[lxc-users] Network does not start automatically on Debian Jessie and Stretch containers, works fine in Wheezy
Anders Andersson
pipatron at gmail.com
Wed Apr 13 17:22:10 UTC 2016
On Mon, Apr 11, 2016 at 4:59 PM, Serge Hallyn <serge.hallyn at ubuntu.com> wrote:
> Quoting Anders Andersson (pipatron at gmail.com):
>> I have a seemingly trivial problem with Debian containers on a Debian
>> host, but I can't seem to figure out why it happens so I'm turning to
>> the professionals for help.
>>
>> I run a Debian Stretch (testing) server for my personal use at home.
>> It has been running a Debian Wheezy container for a long time, no
>> problems whatsoever, implying that my bridge is correctly set up, and
>> the corresponding LXC config for the container:
>>
>> lxc.network.type = veth
>> lxc.network.link = br0
>> lxc.network.flags = up
>>
>> Now I want more containers, so I tried creating a Jessie container
>> using the following command:
>>
>> lxc-create -t download -n deb8 -- -d debian -a amd64 -r jessie
>> lxc-start -n deb8
>>
>> This fails to initialize the network inside the new container.
>>
>> To debug this, I tried creating three containers using these identical commands:
>>
>> lxc-create -t download -n deb7 -- -d debian -a amd64 -r wheezy
>> lxc-create -t download -n deb8 -- -d debian -a amd64 -r jessie
>> lxc-create -t download -n deb9 -- -d debian -a amd64 -r stretch
>
> Can you show the process listing in the broken containers?
Sure, there is not much to show:
root at deb8:~# ps auxf
USER PID %CPU %MEM VSZ RSS TTY STAT START TIME COMMAND
root 10 0.0 0.0 21868 3812 ? S 16:22 0:00 /bin/bash
root 11 0.0 0.0 19068 2464 ? R+ 16:22 0:00 \_ ps auxf
root 1 0.0 0.0 27080 2052 ? S 16:14 0:00 /sbin/init
deb9 looks the same.
> I'd assume the problem is that systemd is getting stuck due to cgroups
> not being sufficiently available. In which case the answer should be
> to install lxcfs, or to run a kernel with cgroup namespaces available.
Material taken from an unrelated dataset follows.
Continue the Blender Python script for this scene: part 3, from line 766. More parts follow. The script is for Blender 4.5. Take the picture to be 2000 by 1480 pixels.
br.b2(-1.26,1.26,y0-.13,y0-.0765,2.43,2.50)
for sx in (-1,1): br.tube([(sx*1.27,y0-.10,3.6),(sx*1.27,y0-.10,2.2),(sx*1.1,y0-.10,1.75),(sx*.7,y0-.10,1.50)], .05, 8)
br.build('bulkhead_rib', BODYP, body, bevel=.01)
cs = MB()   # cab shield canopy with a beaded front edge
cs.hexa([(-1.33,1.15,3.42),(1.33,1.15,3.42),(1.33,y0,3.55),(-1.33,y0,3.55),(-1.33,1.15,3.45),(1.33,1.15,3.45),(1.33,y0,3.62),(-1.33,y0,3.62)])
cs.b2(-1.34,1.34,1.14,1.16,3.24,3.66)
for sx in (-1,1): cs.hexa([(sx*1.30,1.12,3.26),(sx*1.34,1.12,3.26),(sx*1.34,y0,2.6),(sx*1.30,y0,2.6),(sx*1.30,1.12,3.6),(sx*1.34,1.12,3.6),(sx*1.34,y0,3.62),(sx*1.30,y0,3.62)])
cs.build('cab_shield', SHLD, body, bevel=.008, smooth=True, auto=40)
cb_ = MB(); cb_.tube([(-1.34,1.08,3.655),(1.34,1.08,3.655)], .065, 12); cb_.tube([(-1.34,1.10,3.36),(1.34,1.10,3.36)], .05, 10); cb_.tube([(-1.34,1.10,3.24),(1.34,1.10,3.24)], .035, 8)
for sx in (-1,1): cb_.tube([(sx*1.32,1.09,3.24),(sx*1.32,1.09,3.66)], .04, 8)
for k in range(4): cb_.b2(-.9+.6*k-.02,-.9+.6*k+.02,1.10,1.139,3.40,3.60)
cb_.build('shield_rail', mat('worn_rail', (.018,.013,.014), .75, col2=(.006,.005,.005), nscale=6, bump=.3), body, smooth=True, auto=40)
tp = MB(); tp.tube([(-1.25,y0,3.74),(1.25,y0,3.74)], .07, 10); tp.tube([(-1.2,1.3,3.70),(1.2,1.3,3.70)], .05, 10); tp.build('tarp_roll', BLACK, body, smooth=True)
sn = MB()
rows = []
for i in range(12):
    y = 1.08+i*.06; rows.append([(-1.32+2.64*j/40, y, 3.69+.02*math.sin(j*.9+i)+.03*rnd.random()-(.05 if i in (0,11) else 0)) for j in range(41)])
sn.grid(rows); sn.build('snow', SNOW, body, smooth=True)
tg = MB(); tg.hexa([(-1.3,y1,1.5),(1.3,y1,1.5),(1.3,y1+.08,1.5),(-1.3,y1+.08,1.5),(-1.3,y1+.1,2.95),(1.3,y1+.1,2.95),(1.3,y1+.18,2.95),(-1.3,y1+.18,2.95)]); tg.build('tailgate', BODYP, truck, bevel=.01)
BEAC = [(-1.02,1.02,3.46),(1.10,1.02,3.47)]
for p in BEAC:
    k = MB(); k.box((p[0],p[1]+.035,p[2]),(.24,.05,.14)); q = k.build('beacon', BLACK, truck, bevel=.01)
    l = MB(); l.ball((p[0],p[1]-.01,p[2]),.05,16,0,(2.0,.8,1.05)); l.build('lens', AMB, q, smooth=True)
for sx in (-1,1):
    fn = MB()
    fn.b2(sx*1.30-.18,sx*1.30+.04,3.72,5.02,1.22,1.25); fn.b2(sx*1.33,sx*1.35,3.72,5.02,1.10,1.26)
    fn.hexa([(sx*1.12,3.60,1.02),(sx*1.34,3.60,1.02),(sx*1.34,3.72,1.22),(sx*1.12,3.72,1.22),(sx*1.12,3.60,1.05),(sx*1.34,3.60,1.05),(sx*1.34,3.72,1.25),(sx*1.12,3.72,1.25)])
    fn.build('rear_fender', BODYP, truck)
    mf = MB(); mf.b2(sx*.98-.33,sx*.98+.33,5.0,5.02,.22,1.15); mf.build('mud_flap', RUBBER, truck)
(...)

I'm not completely sure what cgoup namespaces means here, but the
output from my "lxc-checkconfig" shows (among other things):
Namespaces: enabled
Cgroup: enabled
> Which lxc and lxcfs versions do youhave installed?
lxc: 1.1.5
lxcfs: not installed
After installing lxcfs, my deb9 container works! It starts up a DHCP
client and gets an IP address from my server, and I can attach to it
and use for example journalctl.
The debian 8 (jessie) container still does not work, but my immediate
goal was to get a debian 9 container so my problem is currently
solved.
Thanks for the hint! Perhaps the lxc package in debian should
recommend or at least suggest lxcfs, since it seems necessary to run a
debian stretch container on a debian stretch host.